The Broncos seemed headed for an easy victory after building a 13-0 lead through three quarters, but the Packers cut the lead to three late in the fourth and got the ball back with 51 seconds to go with a shot to tie or win. Gradishar short-circuited that effort immediately when he read a pass down the left seam and intercepted the throw in stride as he galloped 44 yards for a game-sealing touchdown.

1977 AFC Championship Game: Broncos 20, Raiders 17

Despite racking up the best record in the conference, the Broncos entered their first AFC Championship appearance as underdogs — even at home. Their opponents, the defending Super Bowl champion Oakland Raiders, provided some good reasons why: Oakland had won the division in nine of the previous 10 seasons and had not lost to the Broncos in Denver since 1962.

But there was no better time than this to break that streak. With Denver leading for almost the entirety of the game, Gradishar and Co. were in prime position. They held Oakland's rushing offense to just 2.61 yards per carry while Ken "The Snake" Stabler completed less than half of his passes. Gradishar provided eight total tackles and two pass breakups in the effort as the Broncos earned their first trip to the Super Bowl. 

Week 5, 1980: Broncos 19, Browns 16

In a game that included seven total field goals, Gradishar scored the Broncos' only touchdown.

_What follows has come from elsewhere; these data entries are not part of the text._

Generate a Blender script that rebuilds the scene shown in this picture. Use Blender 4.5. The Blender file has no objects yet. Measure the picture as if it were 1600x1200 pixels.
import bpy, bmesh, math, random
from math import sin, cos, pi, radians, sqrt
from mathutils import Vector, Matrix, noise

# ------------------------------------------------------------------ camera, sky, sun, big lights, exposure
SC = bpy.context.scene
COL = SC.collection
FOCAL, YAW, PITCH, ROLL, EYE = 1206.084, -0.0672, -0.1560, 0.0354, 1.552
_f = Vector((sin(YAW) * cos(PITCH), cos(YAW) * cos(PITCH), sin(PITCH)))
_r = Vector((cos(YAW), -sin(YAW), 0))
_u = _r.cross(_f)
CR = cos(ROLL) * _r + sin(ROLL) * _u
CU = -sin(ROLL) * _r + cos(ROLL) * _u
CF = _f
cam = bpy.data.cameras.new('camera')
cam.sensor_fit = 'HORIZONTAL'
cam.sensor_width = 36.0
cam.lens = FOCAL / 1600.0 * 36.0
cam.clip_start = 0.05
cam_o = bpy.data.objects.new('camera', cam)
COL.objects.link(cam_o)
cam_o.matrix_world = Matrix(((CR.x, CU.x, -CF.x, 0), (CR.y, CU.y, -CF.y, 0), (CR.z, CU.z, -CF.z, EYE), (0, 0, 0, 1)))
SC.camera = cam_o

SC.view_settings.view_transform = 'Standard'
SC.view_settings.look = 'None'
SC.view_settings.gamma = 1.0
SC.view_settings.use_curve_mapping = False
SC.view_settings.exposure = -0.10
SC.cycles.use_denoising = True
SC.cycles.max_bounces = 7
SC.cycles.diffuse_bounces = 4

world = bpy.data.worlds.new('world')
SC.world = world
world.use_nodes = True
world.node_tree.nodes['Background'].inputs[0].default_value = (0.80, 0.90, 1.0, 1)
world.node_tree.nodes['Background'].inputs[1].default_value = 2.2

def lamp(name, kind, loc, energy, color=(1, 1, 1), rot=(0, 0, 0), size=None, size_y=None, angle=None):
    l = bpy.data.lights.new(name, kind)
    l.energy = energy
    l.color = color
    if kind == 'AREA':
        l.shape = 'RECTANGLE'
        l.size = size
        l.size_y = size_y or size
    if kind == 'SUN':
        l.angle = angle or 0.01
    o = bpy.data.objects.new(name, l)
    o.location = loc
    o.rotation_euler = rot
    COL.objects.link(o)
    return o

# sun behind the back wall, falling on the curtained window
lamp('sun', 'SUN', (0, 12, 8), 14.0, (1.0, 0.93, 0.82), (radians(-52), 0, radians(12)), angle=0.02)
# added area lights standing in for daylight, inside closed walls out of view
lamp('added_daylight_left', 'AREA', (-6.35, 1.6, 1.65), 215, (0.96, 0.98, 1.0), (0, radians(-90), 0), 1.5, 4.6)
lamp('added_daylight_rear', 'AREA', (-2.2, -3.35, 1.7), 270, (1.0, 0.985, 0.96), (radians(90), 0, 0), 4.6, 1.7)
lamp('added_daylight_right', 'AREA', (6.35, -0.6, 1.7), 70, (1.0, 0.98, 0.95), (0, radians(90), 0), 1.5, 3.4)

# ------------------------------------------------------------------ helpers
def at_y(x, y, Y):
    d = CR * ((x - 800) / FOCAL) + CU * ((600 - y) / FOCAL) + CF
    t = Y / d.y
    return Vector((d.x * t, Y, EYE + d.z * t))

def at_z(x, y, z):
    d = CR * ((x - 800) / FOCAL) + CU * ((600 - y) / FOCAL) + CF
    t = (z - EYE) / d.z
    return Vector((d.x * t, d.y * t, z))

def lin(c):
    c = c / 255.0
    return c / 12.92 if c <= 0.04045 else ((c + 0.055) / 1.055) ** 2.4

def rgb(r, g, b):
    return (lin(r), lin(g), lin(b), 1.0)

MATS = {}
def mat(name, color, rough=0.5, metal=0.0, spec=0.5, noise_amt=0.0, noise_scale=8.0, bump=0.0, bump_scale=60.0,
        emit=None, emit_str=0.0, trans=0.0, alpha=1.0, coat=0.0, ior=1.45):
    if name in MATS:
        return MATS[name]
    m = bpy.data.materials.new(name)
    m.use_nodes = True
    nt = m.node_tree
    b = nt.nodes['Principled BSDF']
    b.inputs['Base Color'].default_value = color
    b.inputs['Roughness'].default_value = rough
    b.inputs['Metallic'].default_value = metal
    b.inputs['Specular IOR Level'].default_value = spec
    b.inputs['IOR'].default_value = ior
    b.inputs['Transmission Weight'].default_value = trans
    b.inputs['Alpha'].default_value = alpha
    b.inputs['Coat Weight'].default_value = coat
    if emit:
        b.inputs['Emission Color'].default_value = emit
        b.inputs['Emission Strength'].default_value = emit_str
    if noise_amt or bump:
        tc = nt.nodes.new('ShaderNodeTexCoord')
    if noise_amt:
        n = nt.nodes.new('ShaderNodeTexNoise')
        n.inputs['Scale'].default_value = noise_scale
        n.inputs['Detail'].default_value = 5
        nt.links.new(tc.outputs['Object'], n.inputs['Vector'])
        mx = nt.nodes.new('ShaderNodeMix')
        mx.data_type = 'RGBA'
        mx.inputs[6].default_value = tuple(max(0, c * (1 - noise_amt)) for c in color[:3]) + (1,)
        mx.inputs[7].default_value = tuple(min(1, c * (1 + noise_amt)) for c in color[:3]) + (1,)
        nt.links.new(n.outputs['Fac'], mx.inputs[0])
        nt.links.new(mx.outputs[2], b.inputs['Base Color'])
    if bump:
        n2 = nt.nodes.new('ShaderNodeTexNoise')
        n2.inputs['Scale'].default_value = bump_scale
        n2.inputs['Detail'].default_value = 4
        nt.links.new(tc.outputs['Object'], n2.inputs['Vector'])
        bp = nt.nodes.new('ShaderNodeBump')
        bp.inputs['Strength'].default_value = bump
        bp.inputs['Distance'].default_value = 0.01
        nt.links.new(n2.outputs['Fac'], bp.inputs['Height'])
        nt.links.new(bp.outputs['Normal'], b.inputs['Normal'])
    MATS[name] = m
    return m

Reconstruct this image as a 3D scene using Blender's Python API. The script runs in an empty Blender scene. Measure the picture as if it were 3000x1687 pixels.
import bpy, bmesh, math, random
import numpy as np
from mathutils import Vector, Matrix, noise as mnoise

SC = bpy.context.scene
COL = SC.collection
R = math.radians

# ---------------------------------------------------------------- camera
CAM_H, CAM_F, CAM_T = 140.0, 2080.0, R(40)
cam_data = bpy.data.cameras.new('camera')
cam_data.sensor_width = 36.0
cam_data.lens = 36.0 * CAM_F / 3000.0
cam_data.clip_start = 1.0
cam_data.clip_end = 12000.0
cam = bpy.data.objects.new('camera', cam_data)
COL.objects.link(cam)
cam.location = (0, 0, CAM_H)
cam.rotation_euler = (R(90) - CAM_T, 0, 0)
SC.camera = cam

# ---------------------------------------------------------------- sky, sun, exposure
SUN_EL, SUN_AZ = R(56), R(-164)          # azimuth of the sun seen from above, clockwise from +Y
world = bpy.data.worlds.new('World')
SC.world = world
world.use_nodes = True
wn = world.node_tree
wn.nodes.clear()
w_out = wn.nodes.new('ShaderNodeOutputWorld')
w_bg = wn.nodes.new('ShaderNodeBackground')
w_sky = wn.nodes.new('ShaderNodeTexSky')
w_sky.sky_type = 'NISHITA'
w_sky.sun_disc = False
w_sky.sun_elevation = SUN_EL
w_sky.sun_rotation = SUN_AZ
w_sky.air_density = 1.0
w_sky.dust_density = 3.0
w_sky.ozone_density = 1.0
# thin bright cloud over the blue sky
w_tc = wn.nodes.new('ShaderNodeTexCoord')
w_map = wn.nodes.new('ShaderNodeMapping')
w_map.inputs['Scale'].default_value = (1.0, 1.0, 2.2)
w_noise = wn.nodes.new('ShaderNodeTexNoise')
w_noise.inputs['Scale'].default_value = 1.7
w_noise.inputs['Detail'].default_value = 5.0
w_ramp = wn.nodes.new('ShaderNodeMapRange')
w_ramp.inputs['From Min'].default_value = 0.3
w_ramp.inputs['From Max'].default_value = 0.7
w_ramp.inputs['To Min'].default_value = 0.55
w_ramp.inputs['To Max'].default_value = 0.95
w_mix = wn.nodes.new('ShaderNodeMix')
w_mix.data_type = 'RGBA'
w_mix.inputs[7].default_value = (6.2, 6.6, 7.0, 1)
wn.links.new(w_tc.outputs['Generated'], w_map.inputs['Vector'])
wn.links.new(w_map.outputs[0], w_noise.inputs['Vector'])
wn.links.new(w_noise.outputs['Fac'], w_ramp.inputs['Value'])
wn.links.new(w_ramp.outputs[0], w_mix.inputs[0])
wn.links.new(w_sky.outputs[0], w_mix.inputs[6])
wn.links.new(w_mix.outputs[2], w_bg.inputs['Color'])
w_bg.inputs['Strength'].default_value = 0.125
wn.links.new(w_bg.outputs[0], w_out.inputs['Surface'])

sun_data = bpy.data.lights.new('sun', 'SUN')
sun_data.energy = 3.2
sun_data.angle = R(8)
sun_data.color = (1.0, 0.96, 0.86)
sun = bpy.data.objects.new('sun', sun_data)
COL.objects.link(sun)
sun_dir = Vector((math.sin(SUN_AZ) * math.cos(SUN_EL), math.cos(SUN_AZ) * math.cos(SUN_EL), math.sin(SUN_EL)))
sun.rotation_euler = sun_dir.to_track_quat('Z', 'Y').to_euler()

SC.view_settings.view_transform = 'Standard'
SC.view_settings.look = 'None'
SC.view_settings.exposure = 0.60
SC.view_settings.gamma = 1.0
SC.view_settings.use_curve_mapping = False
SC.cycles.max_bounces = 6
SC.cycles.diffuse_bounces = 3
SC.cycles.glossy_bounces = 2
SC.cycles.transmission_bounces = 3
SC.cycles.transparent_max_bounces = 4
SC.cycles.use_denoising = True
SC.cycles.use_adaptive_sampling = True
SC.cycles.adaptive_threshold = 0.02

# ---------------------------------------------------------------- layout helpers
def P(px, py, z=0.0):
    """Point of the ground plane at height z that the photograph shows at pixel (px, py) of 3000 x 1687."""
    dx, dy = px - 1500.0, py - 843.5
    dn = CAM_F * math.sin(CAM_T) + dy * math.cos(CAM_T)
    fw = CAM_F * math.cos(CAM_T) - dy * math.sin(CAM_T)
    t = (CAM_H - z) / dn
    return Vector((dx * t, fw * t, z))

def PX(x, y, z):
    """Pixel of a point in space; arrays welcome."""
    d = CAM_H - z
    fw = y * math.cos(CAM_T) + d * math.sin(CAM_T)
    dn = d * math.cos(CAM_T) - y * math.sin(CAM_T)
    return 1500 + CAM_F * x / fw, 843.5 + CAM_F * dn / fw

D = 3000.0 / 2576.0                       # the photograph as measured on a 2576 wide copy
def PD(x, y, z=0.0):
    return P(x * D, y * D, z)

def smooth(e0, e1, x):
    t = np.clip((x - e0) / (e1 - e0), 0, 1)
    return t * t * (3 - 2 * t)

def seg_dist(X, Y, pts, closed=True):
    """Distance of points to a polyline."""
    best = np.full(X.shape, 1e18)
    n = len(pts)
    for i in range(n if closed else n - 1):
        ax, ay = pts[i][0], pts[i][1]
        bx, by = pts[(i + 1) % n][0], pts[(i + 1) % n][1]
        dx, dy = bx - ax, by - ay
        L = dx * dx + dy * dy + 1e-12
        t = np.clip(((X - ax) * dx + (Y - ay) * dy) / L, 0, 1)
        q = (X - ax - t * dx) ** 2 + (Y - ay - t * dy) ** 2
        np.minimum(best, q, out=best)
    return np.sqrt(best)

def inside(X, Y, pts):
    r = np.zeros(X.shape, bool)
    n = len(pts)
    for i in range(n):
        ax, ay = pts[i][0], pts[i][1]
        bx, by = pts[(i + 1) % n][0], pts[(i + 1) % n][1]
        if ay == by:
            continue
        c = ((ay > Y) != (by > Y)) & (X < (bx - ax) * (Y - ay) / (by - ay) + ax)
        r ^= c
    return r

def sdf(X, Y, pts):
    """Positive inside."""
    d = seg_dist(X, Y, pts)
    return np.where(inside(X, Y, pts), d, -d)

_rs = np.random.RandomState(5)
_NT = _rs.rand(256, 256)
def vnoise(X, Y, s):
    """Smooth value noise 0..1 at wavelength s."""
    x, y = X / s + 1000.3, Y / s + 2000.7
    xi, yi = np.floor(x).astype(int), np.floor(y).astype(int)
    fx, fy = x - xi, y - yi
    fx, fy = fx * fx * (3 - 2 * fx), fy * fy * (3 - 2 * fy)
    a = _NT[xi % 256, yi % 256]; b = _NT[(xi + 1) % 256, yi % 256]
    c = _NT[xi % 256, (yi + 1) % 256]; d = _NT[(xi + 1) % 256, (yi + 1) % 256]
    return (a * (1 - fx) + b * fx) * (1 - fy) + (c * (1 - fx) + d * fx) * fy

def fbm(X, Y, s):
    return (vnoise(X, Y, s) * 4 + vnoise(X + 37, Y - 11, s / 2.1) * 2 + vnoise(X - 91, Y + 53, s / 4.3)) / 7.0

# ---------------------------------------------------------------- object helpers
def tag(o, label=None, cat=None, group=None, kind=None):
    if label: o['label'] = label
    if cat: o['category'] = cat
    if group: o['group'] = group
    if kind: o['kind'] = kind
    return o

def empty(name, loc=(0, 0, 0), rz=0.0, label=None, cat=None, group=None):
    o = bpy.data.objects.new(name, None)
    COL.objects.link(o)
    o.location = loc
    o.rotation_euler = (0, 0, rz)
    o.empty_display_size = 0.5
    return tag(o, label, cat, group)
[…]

It came at a particularly crucial time, too, as Cleveland was just 2 yards from the end zone and from potentially increasing their lead to 11 points. As Browns QB Brian Sipe scrambled to his left, he tried to loft a pass over Tom Jackson as he fell. Gradishar was there to deflect the pass, which then ricocheted off of Jackson back into Gradishar's hands. With a 93-yard return for a touchdown, Gradishar swung the game in the Broncos' favor as they went on to win 19-16.